Los agentes propagadores del quimérico somnífero son muchos y diversos. Los más ostentosos son los chicos de Esquerra que a pesar de su torpeza, por lo menos han funcionado a cara descubierta. Sin embargo, la distribución más eficaz ha corrido a cargo de los agentes dobles de CiU, PSC, ICV, con la aquiescencia del PP en los últimos tiempos. Me refiero siempre a la distribución pero no a la elaboración. Proporcionarle forma al engendro ha sido una labor eficazmente realizada por la totalidad de los medios catalanes a los que se ha subvencionado a cambio de elaborar una realidad inexistente favorable al empeño separador. Un ensueño de chicha y nabo apoyado en la inducción al sentimiento paranoico contra Madrid que de forma tan fácil, rentable y eficaz, penetra en el ciudadano predispuesto.
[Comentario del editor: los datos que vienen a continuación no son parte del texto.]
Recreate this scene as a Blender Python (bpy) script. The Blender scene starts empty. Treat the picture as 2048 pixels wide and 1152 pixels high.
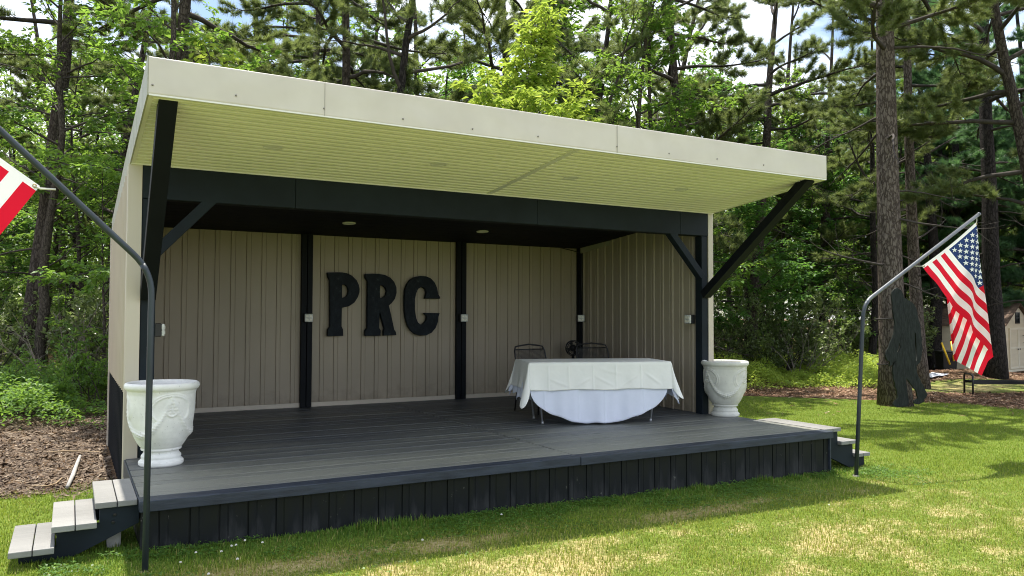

En este caso, los medios han sido algo más que simples mercenarios publicistas de un régimen porque sin esta falsificada realidad nada hubiera sobrepasado los delirios de unos grupúsculos. Bien es cierto que el éxito se ha producido por una conjunción de acontecimientos pues parece imposible conseguir, en un contexto democrático, la unión de todos los medios, ya sean públicos o privados, con un solo objetivo. En este sentido, no debemos olvidar algún hecho revelador como la famosa editorial conjunta, la cual vino a demostrar su predisposición al totalitarismo en cuestiones identitarias. Este poderío absoluto de los medios no sólo ha promovido una ficción cursi y xenofóbica sino que ha provocado el silencio de una mayoría, cuyo pensamiento se halla al margen de las fantasías étnicas, pero que permanece atemorizada al encontrarse desatendida ante la actitud de los gobiernos de la nación.
En el futuro, quizás dentro de pocos o muchos años, mi condición de dramaturgo me hace prever un macroproceso cuyo título podría ser El juicio de Núremberg-Ripoll. Allí los propios catalanes juzgarán las responsabilidades por haber transformado en territorio anodino, pedestre y resentido, lo que un día fue un lugar bello y agradable, repleto de gente sensata y educada, con un notable sentido cívico. Un lugar donde el sarcasmo y un grado soportable de chifladura llegó a producir genios como Josep Pla y Salvador Dalí, relegados hoy por la inteligencia cultural como desafectos al régimen. Es posible que el juicio tenga que ser simbólico y sólo en efigie de los acusados debido al tiempo transcurrido, pero como la vida es pendular no duden que esta catarsis llegará. Después, lo de siempre, demoler monumentos, cambiar nombres de calles, plazas, estadios…
En cualquier caso, buscando el lado positivo de la adversidad, me veo por fin como español en la tierra que nací gracias al pasaporte que me expedirá la futura embajada española de Barcelona. Una vejez como minoría protegida.
Albert Boadella es dramaturgo y director de los Teatros del Canal.